Provided records ▸
========

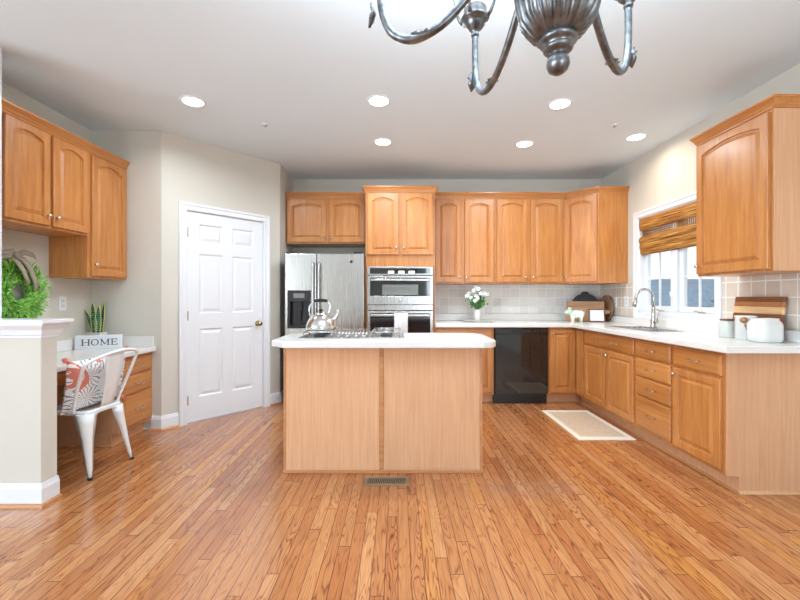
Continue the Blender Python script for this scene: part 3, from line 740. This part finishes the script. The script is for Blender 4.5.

========

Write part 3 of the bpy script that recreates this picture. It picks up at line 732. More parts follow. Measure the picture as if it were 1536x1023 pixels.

========

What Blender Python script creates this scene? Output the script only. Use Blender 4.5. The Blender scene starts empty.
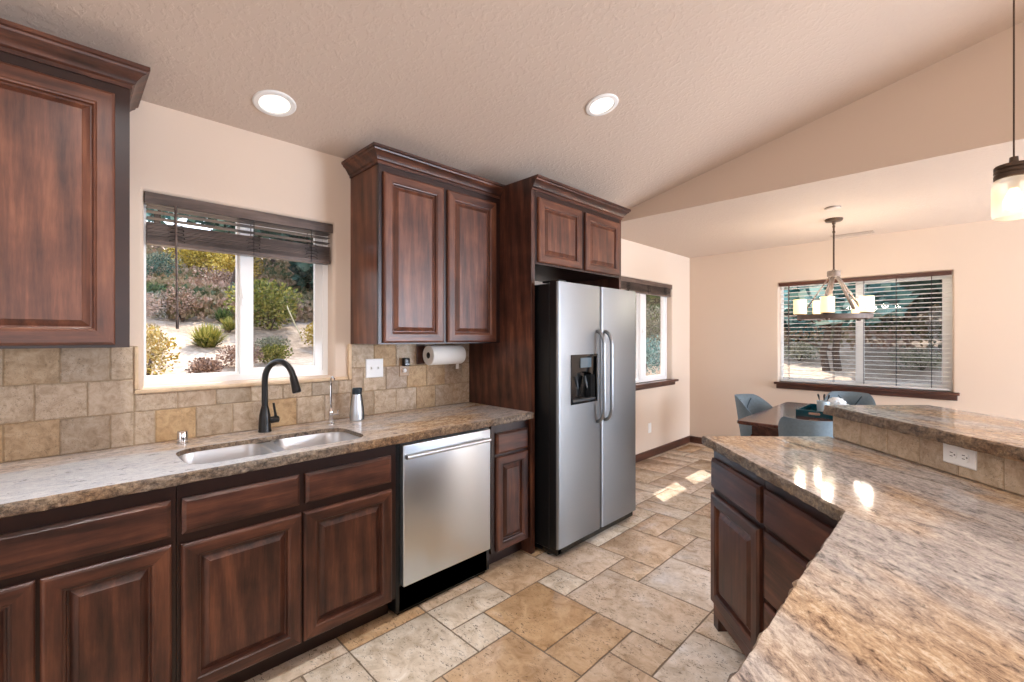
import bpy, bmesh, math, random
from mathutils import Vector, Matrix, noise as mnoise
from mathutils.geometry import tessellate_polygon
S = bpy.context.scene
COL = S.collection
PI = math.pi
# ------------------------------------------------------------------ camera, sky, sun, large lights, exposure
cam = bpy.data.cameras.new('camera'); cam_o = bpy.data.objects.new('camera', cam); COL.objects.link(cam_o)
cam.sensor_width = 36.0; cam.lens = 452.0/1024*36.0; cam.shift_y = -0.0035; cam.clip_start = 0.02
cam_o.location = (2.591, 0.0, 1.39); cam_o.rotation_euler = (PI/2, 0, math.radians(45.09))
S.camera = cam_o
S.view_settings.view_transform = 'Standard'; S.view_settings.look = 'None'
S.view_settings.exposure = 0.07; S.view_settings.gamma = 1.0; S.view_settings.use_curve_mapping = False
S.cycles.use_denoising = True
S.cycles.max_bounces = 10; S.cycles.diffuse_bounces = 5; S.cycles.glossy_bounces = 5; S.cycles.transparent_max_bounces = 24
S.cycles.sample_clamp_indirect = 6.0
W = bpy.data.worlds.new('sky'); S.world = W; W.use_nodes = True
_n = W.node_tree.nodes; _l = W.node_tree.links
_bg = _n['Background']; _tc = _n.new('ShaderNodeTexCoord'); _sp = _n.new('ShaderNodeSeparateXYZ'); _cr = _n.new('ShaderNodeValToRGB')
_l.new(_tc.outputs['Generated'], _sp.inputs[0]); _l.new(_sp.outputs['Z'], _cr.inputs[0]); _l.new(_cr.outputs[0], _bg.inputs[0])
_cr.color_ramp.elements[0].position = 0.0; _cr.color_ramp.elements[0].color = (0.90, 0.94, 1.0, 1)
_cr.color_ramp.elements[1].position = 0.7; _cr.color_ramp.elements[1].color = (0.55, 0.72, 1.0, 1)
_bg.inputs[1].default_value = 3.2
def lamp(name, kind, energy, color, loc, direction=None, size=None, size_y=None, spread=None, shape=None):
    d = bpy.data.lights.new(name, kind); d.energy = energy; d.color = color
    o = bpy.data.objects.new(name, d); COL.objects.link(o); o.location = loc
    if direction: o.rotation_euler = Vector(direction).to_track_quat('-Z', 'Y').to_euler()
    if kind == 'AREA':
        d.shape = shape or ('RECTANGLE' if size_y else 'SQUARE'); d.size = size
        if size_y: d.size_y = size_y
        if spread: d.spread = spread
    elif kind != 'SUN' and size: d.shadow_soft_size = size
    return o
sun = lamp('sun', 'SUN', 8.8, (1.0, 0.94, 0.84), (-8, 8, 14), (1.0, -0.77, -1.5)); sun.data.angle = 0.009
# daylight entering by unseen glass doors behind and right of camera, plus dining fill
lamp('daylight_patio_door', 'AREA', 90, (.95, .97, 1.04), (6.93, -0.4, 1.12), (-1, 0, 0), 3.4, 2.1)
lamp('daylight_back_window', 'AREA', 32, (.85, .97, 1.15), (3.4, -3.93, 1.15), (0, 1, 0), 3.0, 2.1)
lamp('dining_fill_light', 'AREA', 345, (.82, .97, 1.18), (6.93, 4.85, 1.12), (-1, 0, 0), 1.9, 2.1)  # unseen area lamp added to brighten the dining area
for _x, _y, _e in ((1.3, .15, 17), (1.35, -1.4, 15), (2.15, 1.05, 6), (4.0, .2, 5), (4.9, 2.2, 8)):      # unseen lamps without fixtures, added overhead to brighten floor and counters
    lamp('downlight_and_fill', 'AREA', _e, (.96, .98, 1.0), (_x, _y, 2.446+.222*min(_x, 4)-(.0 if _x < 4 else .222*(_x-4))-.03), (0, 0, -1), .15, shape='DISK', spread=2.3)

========

What to work on ▸
Pick out the lines containing the word "script" and show them.

Result of the exercise ▸
Continue the Blender Python script for this scene: part 3, from line 740. This part finishes the script. The script is for Blender 4.5.
Write part 3 of the bpy script that recreates this picture. It picks up at line 732. More parts follow. Measure the picture as if it were 1536x1023 pixels.
What Blender Python script creates this scene? Output the script only. Use Blender 4.5. The Blender scene starts empty.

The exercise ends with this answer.